REQUIREMENTS: The data below should be restated word for word, with every picture omitted.

MATERIAL PROVIDED:
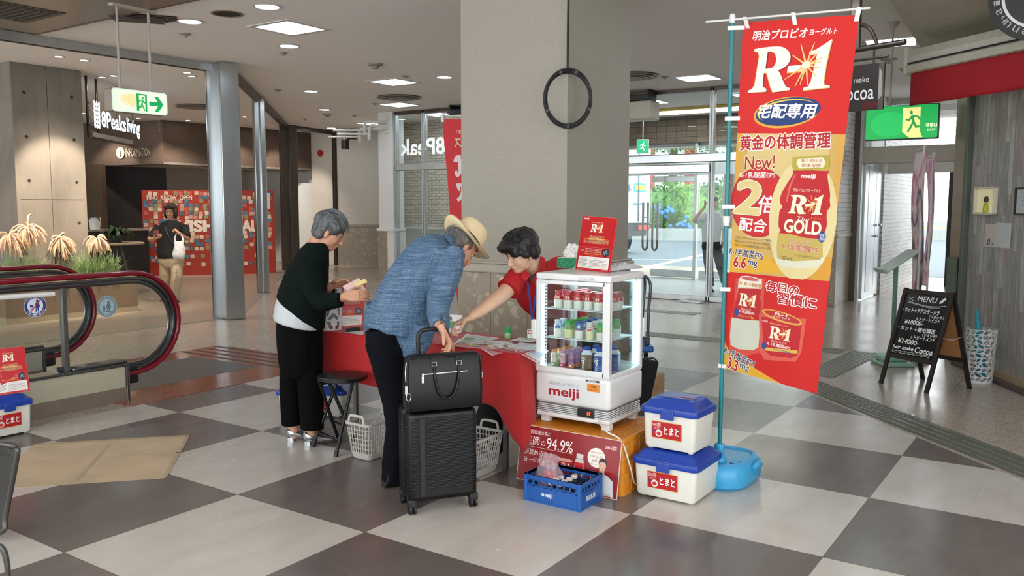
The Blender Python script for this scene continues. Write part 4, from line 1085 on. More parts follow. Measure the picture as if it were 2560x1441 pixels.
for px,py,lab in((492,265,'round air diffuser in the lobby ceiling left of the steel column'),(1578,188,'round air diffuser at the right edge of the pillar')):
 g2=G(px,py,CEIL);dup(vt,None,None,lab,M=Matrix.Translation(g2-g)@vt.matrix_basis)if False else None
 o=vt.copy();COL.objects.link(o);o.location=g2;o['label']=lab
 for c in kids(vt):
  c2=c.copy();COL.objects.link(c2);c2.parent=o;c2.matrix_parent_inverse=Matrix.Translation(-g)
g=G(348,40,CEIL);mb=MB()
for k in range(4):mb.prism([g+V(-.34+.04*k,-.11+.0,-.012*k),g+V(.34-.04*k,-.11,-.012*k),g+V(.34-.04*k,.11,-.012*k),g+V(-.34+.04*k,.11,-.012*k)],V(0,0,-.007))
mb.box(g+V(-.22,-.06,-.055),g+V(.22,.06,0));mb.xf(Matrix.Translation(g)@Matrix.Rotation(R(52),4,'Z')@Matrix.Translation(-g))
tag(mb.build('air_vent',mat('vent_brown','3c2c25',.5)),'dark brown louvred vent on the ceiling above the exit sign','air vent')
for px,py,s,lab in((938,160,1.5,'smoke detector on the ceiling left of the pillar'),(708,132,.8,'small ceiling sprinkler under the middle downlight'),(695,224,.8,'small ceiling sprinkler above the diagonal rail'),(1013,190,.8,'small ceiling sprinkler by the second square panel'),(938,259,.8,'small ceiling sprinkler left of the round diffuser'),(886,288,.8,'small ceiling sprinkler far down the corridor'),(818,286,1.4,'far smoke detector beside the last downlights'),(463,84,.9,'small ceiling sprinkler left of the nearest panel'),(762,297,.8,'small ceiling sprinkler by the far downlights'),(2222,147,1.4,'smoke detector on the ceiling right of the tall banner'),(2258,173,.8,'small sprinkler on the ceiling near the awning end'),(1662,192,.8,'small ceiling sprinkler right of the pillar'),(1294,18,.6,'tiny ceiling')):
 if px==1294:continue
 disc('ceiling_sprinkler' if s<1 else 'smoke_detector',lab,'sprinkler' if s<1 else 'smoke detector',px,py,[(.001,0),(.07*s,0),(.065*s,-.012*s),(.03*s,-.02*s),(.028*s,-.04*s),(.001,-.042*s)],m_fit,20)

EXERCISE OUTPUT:
The Blender Python script for this scene continues. Write part 4, from line 1085 on. More parts follow. Measure the picture as if it were 2560x1441 pixels.
for px,py,lab in((492,265,'round air diffuser in the lobby ceiling left of the steel column'),(1578,188,'round air diffuser at the right edge of the pillar')):
 g2=G(px,py,CEIL);dup(vt,None,None,lab,M=Matrix.Translation(g2-g)@vt.matrix_basis)if False else None
 o=vt.copy();COL.objects.link(o);o.location=g2;o['label']=lab
 for c in kids(vt):
  c2=c.copy();COL.objects.link(c2);c2.parent=o;c2.matrix_parent_inverse=Matrix.Translation(-g)
g=G(348,40,CEIL);mb=MB()
for k in range(4):mb.prism([g+V(-.34+.04*k,-.11+.0,-.012*k),g+V(.34-.04*k,-.11,-.012*k),g+V(.34-.04*k,.11,-.012*k),g+V(-.34+.04*k,.11,-.012*k)],V(0,0,-.007))
mb.box(g+V(-.22,-.06,-.055),g+V(.22,.06,0));mb.xf(Matrix.Translation(g)@Matrix.Rotation(R(52),4,'Z')@Matrix.Translation(-g))
tag(mb.build('air_vent',mat('vent_brown','3c2c25',.5)),'dark brown louvred vent on the ceiling above the exit sign','air vent')
for px,py,s,lab in((938,160,1.5,'smoke detector on the ceiling left of the pillar'),(708,132,.8,'small ceiling sprinkler under the middle downlight'),(695,224,.8,'small ceiling sprinkler above the diagonal rail'),(1013,190,.8,'small ceiling sprinkler by the second square panel'),(938,259,.8,'small ceiling sprinkler left of the round diffuser'),(886,288,.8,'small ceiling sprinkler far down the corridor'),(818,286,1.4,'far smoke detector beside the last downlights'),(463,84,.9,'small ceiling sprinkler left of the nearest panel'),(762,297,.8,'small ceiling sprinkler by the far downlights'),(2222,147,1.4,'smoke detector on the ceiling right of the tall banner'),(2258,173,.8,'small sprinkler on the ceiling near the awning end'),(1662,192,.8,'small ceiling sprinkler right of the pillar'),(1294,18,.6,'tiny ceiling')):
 if px==1294:continue
 disc('ceiling_sprinkler' if s<1 else 'smoke_detector',lab,'sprinkler' if s<1 else 'smoke detector',px,py,[(.001,0),(.07*s,0),(.065*s,-.012*s),(.03*s,-.02*s),(.028*s,-.04*s),(.001,-.042*s)],m_fit,20)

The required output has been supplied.